▸ **Set problem**
Copy each line of the listing below exactly.

[Dataset items]
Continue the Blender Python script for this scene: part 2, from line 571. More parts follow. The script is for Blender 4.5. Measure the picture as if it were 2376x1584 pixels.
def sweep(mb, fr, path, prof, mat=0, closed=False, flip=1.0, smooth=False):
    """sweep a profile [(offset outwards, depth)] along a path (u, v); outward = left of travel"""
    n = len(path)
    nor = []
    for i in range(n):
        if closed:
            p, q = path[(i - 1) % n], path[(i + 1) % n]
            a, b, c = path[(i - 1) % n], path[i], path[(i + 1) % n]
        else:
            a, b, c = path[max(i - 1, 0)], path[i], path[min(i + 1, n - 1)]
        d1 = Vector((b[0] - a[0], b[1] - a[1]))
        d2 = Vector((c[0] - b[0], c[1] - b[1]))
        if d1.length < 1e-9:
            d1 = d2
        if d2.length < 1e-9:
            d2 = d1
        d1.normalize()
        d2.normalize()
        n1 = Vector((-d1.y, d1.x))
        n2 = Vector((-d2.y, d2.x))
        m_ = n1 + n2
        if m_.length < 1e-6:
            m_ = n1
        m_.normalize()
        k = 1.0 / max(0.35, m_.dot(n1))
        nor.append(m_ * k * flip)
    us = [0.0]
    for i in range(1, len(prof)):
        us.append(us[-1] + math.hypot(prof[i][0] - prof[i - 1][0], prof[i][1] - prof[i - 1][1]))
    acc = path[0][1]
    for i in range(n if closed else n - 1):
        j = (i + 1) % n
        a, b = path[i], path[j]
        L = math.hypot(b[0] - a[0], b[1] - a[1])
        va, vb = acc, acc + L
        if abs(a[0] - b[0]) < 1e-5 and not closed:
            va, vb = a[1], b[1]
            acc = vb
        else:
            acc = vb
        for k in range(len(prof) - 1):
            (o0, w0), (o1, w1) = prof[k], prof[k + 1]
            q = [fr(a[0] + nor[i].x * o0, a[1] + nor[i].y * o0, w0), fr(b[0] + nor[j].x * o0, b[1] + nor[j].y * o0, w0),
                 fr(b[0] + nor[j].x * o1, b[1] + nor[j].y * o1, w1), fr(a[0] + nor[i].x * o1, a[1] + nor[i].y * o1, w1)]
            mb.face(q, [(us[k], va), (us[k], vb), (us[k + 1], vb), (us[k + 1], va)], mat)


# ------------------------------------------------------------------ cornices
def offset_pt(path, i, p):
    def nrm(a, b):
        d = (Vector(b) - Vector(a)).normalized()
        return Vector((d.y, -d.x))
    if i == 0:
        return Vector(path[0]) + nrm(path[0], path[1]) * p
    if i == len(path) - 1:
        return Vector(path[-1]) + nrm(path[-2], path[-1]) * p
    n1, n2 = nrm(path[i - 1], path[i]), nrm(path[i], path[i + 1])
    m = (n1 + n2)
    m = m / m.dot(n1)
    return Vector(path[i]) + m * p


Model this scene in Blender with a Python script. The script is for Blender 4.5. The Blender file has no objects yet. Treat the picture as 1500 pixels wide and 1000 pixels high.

▸ **Output for this task**
Continue the Blender Python script for this scene: part 2, from line 571. More parts follow. The script is for Blender 4.5. Measure the picture as if it were 2376x1584 pixels.
def sweep(mb, fr, path, prof, mat=0, closed=False, flip=1.0, smooth=False):
    """sweep a profile [(offset outwards, depth)] along a path (u, v); outward = left of travel"""
    n = len(path)
    nor = []
    for i in range(n):
        if closed:
            p, q = path[(i - 1) % n], path[(i + 1) % n]
            a, b, c = path[(i - 1) % n], path[i], path[(i + 1) % n]
        else:
            a, b, c = path[max(i - 1, 0)], path[i], path[min(i + 1, n - 1)]
        d1 = Vector((b[0] - a[0], b[1] - a[1]))
        d2 = Vector((c[0] - b[0], c[1] - b[1]))
        if d1.length < 1e-9:
            d1 = d2
        if d2.length < 1e-9:
            d2 = d1
        d1.normalize()
        d2.normalize()
        n1 = Vector((-d1.y, d1.x))
        n2 = Vector((-d2.y, d2.x))
        m_ = n1 + n2
        if m_.length < 1e-6:
            m_ = n1
        m_.normalize()
        k = 1.0 / max(0.35, m_.dot(n1))
        nor.append(m_ * k * flip)
    us = [0.0]
    for i in range(1, len(prof)):
        us.append(us[-1] + math.hypot(prof[i][0] - prof[i - 1][0], prof[i][1] - prof[i - 1][1]))
    acc = path[0][1]
    for i in range(n if closed else n - 1):
        j = (i + 1) % n
        a, b = path[i], path[j]
        L = math.hypot(b[0] - a[0], b[1] - a[1])
        va, vb = acc, acc + L
        if abs(a[0] - b[0]) < 1e-5 and not closed:
            va, vb = a[1], b[1]
            acc = vb
        else:
            acc = vb
        for k in range(len(prof) - 1):
            (o0, w0), (o1, w1) = prof[k], prof[k + 1]
            q = [fr(a[0] + nor[i].x * o0, a[1] + nor[i].y * o0, w0), fr(b[0] + nor[j].x * o0, b[1] + nor[j].y * o0, w0),
                 fr(b[0] + nor[j].x * o1, b[1] + nor[j].y * o1, w1), fr(a[0] + nor[i].x * o1, a[1] + nor[i].y * o1, w1)]
            mb.face(q, [(us[k], va), (us[k], vb), (us[k + 1], vb), (us[k + 1], va)], mat)


# ------------------------------------------------------------------ cornices
def offset_pt(path, i, p):
    def nrm(a, b):
        d = (Vector(b) - Vector(a)).normalized()
        return Vector((d.y, -d.x))
    if i == 0:
        return Vector(path[0]) + nrm(path[0], path[1]) * p
    if i == len(path) - 1:
        return Vector(path[-1]) + nrm(path[-2], path[-1]) * p
    n1, n2 = nrm(path[i - 1], path[i]), nrm(path[i], path[i + 1])
    m = (n1 + n2)
    m = m / m.dot(n1)
    return Vector(path[i]) + m * p


Model this scene in Blender with a Python script. The script is for Blender 4.5. The Blender file has no objects yet. Treat the picture as 1500 pixels wide and 1000 pixels high.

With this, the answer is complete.